Ее новый друг не был кичлив и высокомерен. Он был рослый сильный парень, энергичный фракийский крестьянин, круглолицый, свежий и склонный к серьезности, как это часто бывает с мужчинами, воспитанными в деревне. Этот мужчина был подвержен некоторой суетливости и отличался беспримерным трудолюбием. Конечно, он был богат. Феодора сочувствовала честной бедности, но сама не испытывала ни малейшей склонности к ее трудностям. Дружба становилась все крепче и крепче. Она в большой степени основывалась на том факте, что провидение в своей неизреченной и бесконечной мудрости редко создает более красивую и дополняющую друг друга пару, чем эти двое. Ей нравилась его солидная надежность, его дар доводить все начатое до конца. Это был человек, который никогда не требовал назад свои деньги и не торговался из-за мелочной сдачи. Он всегда держал слово. В нем не было искр юношеского задора. Когда он был мальчиком, то обычно оставался там, где оставляла его мать. Он сохранил эту привычку и в зрелом возрасте. Эта черта внушает любовь большинству женщин.
Юстиниан никогда не терял интерес к неистовому маленькому чертенку с длинными темными ресницами и острым язычком. Он заплатил ей величайшей любезностью, какой мужчина может заплатить женщине, — пожизненной преданностью. И это была не пустая формальность. Большинство деревенских мужчин любят получать шестнадцать унций за фунт, и если Юстиниан расплачивался монетами со своим собственным изображением, то мы можем быть уверены, что он получал назад стоимость этих денег.
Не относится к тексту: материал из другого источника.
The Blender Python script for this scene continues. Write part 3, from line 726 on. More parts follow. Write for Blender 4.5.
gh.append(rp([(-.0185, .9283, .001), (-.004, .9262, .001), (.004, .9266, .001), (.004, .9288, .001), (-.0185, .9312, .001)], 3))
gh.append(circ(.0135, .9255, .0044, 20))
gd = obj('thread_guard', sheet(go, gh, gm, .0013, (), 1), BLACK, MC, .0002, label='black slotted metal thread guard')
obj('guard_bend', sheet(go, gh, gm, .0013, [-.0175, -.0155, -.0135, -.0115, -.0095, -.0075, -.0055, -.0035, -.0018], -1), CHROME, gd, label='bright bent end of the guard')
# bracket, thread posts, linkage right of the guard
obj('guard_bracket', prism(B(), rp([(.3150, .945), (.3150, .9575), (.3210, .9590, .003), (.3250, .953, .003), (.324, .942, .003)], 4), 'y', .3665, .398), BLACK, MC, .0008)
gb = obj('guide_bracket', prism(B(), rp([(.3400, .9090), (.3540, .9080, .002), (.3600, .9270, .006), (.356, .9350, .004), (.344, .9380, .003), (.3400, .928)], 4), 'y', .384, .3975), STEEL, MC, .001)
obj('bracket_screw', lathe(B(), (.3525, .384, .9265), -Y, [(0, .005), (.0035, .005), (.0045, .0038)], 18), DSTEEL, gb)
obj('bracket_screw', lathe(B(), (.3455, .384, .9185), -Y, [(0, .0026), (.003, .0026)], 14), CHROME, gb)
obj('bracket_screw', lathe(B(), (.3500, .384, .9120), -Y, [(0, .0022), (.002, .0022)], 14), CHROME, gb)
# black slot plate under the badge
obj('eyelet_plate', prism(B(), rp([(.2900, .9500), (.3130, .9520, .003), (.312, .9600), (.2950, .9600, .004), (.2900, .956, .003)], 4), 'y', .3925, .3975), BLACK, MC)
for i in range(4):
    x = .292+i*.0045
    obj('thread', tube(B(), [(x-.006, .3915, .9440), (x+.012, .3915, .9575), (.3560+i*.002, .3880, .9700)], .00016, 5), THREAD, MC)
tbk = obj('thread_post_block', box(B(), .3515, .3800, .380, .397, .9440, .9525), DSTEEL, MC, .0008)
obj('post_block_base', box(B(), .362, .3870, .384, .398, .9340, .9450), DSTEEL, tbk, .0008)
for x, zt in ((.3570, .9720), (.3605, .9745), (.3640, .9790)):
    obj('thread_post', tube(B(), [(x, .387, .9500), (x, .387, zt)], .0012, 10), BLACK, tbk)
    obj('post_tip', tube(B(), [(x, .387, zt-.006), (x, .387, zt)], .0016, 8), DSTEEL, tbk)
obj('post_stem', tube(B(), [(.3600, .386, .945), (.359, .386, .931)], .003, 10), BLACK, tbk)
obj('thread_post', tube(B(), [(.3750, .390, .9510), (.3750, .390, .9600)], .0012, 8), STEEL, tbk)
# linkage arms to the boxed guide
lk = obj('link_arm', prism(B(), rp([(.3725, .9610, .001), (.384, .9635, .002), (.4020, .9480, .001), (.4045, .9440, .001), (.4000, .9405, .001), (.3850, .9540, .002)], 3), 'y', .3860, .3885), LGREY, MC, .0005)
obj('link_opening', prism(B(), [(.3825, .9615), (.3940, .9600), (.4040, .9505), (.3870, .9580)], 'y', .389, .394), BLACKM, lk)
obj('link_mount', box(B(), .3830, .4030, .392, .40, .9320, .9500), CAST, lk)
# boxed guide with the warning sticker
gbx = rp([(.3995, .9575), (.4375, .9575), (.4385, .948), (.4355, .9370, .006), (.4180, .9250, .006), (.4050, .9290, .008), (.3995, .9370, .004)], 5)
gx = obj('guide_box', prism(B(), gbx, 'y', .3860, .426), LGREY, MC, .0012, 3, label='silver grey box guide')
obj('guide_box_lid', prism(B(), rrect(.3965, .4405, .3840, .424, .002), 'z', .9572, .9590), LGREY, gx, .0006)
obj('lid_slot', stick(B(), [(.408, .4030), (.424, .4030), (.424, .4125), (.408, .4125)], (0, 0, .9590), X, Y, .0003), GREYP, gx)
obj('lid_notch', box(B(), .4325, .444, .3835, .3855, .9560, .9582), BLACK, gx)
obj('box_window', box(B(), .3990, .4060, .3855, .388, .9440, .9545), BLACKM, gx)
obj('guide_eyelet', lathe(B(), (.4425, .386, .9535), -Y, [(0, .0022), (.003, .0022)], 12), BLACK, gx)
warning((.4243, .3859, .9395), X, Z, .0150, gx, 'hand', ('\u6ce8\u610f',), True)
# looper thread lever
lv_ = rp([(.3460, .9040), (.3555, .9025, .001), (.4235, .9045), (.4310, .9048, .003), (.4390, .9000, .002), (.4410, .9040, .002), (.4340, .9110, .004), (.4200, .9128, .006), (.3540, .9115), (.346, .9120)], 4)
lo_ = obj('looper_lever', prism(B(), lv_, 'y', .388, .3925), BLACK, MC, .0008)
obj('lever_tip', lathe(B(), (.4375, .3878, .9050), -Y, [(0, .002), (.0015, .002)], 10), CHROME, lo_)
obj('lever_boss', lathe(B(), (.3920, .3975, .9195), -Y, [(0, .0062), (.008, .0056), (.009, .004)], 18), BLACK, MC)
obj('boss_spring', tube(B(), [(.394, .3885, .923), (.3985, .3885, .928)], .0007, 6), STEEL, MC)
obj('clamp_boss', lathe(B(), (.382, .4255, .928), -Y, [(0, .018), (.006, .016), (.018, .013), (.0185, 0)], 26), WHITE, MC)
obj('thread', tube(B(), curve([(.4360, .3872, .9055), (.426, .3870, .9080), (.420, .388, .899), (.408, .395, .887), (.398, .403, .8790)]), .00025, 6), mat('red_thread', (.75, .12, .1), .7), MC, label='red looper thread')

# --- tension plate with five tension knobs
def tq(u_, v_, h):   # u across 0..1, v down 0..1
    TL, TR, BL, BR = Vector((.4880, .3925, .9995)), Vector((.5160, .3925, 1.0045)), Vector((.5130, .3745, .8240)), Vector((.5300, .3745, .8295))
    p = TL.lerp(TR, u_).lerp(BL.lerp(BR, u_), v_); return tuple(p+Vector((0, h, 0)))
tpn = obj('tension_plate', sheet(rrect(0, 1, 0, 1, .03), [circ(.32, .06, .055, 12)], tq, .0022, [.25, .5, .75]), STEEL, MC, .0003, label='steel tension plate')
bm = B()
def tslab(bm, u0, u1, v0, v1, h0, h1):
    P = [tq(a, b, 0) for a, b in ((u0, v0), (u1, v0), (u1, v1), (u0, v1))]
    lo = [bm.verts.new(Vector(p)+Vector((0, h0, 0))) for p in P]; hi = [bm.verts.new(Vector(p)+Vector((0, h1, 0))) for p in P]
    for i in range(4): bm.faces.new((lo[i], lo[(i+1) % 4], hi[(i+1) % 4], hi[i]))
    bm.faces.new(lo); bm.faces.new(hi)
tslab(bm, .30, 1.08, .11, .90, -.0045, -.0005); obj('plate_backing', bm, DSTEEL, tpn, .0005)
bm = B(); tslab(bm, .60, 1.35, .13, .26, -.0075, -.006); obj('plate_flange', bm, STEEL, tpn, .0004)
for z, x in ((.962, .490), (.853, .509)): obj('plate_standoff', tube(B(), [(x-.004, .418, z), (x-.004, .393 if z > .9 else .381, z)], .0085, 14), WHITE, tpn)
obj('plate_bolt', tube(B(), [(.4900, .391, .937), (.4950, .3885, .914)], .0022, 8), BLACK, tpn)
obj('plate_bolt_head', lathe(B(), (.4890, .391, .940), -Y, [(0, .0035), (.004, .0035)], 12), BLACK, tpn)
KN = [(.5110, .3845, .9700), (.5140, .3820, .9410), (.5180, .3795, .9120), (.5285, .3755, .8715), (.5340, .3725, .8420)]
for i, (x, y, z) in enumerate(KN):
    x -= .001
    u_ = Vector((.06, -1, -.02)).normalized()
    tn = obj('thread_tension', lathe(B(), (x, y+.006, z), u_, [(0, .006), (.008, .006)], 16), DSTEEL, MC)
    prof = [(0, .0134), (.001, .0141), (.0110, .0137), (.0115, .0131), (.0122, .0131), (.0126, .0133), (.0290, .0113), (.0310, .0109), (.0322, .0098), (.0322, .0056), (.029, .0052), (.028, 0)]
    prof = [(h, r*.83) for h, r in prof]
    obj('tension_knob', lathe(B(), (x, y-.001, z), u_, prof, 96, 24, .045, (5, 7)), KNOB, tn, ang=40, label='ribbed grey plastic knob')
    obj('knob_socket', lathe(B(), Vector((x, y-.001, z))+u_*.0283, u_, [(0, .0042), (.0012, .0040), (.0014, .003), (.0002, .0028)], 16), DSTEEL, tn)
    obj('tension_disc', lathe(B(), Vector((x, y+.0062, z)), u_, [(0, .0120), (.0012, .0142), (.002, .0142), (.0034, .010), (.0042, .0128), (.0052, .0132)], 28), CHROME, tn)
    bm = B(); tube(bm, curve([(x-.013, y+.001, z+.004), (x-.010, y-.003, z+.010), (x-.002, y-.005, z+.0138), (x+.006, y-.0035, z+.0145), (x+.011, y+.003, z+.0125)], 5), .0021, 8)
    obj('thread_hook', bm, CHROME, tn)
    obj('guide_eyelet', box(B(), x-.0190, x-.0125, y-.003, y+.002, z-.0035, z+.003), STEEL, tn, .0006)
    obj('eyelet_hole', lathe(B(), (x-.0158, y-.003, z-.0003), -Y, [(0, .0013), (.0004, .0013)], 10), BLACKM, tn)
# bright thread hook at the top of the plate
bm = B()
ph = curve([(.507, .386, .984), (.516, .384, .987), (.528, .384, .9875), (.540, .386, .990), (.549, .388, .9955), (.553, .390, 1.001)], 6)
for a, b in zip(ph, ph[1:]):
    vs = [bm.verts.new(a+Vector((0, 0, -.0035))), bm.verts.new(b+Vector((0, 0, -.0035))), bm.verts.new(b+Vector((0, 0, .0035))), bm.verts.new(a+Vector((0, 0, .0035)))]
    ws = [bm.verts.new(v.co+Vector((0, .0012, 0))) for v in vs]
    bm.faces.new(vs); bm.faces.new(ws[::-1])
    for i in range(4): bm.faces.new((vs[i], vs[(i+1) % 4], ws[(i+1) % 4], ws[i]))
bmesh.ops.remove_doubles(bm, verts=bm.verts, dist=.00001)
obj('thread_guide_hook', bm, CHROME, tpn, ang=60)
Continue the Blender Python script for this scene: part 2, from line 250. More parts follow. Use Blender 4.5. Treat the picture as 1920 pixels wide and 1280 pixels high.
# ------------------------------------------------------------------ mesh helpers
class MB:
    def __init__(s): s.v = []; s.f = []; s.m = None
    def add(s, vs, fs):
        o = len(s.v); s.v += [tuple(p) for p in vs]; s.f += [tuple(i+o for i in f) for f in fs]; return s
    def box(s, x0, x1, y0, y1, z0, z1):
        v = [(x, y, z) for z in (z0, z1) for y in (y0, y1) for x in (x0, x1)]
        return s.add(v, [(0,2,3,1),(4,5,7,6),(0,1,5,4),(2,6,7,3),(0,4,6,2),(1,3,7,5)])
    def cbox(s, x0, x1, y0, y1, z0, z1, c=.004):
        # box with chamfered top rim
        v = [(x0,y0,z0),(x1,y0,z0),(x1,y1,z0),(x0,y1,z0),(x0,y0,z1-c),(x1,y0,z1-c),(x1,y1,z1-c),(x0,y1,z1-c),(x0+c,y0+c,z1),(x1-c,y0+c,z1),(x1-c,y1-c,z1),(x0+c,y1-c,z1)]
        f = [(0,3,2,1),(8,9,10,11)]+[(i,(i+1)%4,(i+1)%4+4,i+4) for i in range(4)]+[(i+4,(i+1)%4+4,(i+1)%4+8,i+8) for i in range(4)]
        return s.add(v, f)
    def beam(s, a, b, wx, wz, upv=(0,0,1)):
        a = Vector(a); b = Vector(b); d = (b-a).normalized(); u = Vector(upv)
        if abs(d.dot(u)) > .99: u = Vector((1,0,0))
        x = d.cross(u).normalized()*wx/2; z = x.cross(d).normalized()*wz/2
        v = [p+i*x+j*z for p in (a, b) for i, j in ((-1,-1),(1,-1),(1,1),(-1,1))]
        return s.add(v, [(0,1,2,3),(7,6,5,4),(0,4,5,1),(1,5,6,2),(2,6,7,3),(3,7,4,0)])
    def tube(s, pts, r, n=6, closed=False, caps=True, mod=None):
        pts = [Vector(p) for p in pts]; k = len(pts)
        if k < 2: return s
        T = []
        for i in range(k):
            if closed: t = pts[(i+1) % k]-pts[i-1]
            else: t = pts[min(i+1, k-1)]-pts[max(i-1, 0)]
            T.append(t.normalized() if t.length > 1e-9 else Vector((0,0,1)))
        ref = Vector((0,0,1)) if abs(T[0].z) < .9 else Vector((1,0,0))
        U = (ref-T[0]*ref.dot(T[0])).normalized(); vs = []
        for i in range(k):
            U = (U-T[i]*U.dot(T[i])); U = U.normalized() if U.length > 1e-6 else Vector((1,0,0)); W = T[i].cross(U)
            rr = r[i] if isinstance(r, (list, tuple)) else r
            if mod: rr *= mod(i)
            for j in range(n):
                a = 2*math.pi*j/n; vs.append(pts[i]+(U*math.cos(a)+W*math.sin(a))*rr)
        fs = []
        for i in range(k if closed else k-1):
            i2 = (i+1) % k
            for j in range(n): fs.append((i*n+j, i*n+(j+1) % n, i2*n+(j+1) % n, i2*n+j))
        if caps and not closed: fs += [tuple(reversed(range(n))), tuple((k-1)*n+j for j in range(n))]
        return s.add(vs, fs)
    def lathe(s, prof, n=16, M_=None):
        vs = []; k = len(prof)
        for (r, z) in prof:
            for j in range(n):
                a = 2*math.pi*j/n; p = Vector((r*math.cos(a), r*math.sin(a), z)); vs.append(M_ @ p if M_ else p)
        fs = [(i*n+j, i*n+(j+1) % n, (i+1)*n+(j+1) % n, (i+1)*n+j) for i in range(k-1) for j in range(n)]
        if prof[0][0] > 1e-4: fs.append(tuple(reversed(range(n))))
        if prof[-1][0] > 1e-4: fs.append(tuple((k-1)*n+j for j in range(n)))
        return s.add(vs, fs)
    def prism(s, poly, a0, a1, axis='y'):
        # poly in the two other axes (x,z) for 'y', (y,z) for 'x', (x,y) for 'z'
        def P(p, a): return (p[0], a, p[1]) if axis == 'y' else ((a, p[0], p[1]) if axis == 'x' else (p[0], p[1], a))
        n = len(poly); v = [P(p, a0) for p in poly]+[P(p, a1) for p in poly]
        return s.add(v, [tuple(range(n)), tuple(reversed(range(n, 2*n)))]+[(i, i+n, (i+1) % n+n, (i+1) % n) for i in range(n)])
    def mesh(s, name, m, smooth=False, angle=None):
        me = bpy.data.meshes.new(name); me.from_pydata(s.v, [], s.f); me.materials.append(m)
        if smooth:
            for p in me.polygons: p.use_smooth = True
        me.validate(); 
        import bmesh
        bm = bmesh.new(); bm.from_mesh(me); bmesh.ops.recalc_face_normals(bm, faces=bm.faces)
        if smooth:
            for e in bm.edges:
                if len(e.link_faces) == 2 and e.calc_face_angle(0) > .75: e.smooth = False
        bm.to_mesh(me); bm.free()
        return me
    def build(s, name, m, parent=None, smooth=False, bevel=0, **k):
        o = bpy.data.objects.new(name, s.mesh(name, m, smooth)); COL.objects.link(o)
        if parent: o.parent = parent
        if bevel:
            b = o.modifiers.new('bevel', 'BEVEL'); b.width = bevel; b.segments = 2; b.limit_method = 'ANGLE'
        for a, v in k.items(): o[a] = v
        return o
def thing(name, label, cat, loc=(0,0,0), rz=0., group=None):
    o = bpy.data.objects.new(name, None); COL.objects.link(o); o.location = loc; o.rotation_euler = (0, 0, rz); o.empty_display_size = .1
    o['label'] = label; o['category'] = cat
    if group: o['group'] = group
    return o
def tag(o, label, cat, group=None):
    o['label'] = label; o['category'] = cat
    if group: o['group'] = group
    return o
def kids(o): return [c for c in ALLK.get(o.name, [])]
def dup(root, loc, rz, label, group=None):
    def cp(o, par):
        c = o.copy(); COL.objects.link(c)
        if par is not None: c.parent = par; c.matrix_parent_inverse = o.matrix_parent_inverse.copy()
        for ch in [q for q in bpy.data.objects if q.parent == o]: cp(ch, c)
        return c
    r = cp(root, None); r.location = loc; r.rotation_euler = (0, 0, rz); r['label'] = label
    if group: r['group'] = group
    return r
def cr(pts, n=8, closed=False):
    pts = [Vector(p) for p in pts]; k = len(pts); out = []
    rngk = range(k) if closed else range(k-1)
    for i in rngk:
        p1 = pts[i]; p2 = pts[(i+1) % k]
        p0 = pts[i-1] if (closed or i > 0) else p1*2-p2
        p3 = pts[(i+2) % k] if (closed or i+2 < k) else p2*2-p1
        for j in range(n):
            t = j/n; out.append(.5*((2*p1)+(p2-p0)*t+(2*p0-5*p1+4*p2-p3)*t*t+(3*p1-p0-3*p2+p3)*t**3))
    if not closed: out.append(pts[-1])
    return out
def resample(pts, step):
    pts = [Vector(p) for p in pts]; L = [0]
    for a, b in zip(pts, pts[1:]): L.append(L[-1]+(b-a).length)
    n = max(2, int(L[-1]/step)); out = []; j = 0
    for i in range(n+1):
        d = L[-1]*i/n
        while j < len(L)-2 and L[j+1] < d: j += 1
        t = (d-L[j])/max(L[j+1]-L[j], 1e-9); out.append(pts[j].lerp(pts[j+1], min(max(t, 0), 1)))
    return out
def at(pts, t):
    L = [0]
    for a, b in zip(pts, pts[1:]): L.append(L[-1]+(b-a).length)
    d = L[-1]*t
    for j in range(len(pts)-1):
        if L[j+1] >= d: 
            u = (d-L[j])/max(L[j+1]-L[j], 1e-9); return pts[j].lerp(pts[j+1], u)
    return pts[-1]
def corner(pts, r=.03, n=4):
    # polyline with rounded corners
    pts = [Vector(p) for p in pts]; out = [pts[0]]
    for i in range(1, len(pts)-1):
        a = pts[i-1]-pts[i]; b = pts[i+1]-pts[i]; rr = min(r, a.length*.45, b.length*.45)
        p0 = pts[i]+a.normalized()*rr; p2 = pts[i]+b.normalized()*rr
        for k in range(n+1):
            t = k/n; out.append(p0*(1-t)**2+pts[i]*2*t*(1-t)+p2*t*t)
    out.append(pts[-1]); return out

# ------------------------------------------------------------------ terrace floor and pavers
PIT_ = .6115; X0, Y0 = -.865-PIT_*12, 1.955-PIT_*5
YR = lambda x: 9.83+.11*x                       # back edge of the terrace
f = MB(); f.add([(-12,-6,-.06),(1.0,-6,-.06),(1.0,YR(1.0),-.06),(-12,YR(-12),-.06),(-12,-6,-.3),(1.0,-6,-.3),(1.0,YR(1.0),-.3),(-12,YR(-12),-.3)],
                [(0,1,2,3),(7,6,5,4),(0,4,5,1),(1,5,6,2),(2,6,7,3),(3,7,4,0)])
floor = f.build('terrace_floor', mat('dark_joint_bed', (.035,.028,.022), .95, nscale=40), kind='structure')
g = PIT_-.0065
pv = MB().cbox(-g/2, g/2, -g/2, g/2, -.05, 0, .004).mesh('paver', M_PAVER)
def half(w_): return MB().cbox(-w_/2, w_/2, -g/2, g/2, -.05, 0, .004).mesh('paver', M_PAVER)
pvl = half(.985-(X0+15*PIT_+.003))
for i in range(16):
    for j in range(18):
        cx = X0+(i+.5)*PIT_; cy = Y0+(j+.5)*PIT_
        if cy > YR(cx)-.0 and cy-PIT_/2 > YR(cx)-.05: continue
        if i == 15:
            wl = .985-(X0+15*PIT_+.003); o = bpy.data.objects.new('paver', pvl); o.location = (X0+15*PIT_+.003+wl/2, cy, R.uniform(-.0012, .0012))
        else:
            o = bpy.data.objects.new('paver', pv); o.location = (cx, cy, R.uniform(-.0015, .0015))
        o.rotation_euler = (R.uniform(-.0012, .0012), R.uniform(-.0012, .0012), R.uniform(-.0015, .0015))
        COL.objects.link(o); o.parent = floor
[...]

Вся их дальнейшая жизнь показала, что узы, все крепче связывавшие их, были отнюдь не поверхностными и мимолетными. Это не была безрассудная страсть представителя золотой молодежи к хористке.[1] Он был вполне способен оценить всю силу ее очарования, но отточенное остроумие Феодоры не играло для Юстиниана такую роль, как ее глубокий интеллект и закаленный характер, которые он открыл под покровом внешних блесток остроумия. Феодора чудесным образом отвечала на такое понимание. Чем больше он ценил ее за такие дарования, тем больше они расцветали в его супруге. Она была забавна, когда от нее хотели забавности; но она могла быть великой, когда требовалось величие. Надо было только назвать роль, и Феодора с блеском играла ее.